Continual Improvement Process according to the ISO 9001- Why?

What does the ISO 9001 continual improvement process requires? What exactly are we improving?

The process itself:

  • How long the process lasted?
  • How much raw material was used?
  • How much scrap we had?
  • How many times they stopped the machine?
  • How many times the customer complained?
  • How many times the customer called and said thank you?

How you analyze all this? With the information you gathered over the time. You collect the information, look at it, and examine it (with charts, tables or reports). You try to understand what is going on. Then you arrive to a conclusion. How all this is relevant to the continual improvement? After examining the information you may asses the situation. And depending on the assessment you should take measures of improvement. The ISO 9001 standard demands that in paragraph 8.5.1 – Continual improvement. The best part of it is that you decide how to act according to the information. In order to begin a continual improvement process you must declare first where you are measuring in relevance to what is expected of you. What are your results in relevance to what was determined for you? Goals do not always supposed to be measurable numbers like sales or incomes. According to the ISO 9001 standard goals and targets must relate to the realization process. For example:

  • Improvement in Customer’s satisfaction
  • Reducing customer’s product returns
  • Reducing customer’s complaints
  • Reducing product disqualifications

Continual improvement process  – determining the need

After assessing your situation you shall initiate actions for improvement. For every process that did not achieve his goals, you must determine improvement measures (I highly recommend documenting it on a plan). The ISO 9001 continual improvement process does not require documenting it on a form but it requires that you will be able to prove that you performed the measure for improvement and present results. Confused? Well, this is the ISO 9001 Standard. So now we know that first, you must determine where you need to improve The need for continual improvement can come from the top management as well. The top management makes decisions in their long meetings. Their decisions are usually general and vague. Something like:

  • Increase sales
  • Introduce new products
  • Gather more customers
  • Upgrade the services
  • Reduce problems
  • Be better

Continual improvement process – Managing

According to the ISO 9001 standard these may be your quality targets whether they are documented or not. In order manage all that you need a tool. The tool must provide you with abilities to manage all parameters. Managing continual improvement process may also use the method of task management. Task management provides you with performing the right actions on the right time. Top management ordered the decisions and you must accomplish. In order to get results you must define the needed actions. Each action is actually a task. Any task could be divided into sub – tasks. The task may include the next characters (it is not required by the ISO 9001 standard but it will sure look good on the audit:

  • What is needed to achieve
  • Who is responsible
  • Until when the Task must be accomplished
  • What are the resources needed

Let’s take the division and analyze it.

Continual improvement process – what is needed to be achieved

Putting words into actions. Let’s take an example. The top management decided to improve a product due to customer compliant and returns. We must take this decision and create tasks to perform. At the end of the process the product problem must be detected and improved. The tasks may be something like:

  • Analyzing  the returns in light of product characters
  • Building an improvement plan for each problematic character
  • Design, research and development
  • Meetings
  • Passing information from one department to another.

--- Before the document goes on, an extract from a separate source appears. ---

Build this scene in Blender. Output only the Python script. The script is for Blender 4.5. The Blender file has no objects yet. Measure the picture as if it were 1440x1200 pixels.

Every one of these example divides itself into sub tasks and all of them must get results at the end.

Continual improvement process – delegating  the task

It is needed to define who is responsible for each task. Who needs to perform, who needs to report. Any task must have a “papa” or a “mama In cases of multi tasks, undoubtedly some tasks would be left behind or forgotten: the same tasks that are usually perceived as hard work. If no one is responsible they would be done late if at all. Only after the top management will start to ask their questions, then someone will wake up. Therefore it is important to link someone to each task. Don’t forget to document it. After all we are working according to the ISO 9001 standard…

Continual improvement process – time frames 

Any task must be limited in time. This is a main character of a project: a starting point and a finish point. Time is a resource. It is needed to be managed as any other resource. Top management want results (and usually fast without consideration of the real life outside the board meeting). That means that you must manage time and link it to the tasks. Otherwise you won’t even know that you are behind schedules.

Continual improvement process – the required resources 

This is a common parameter for all tasks in the world. Usually the resources are limited. Therefore you must seek that you don’t exceed over what was allocated for the task. The matter becomes much more complex when tasks multiply and also the required resources.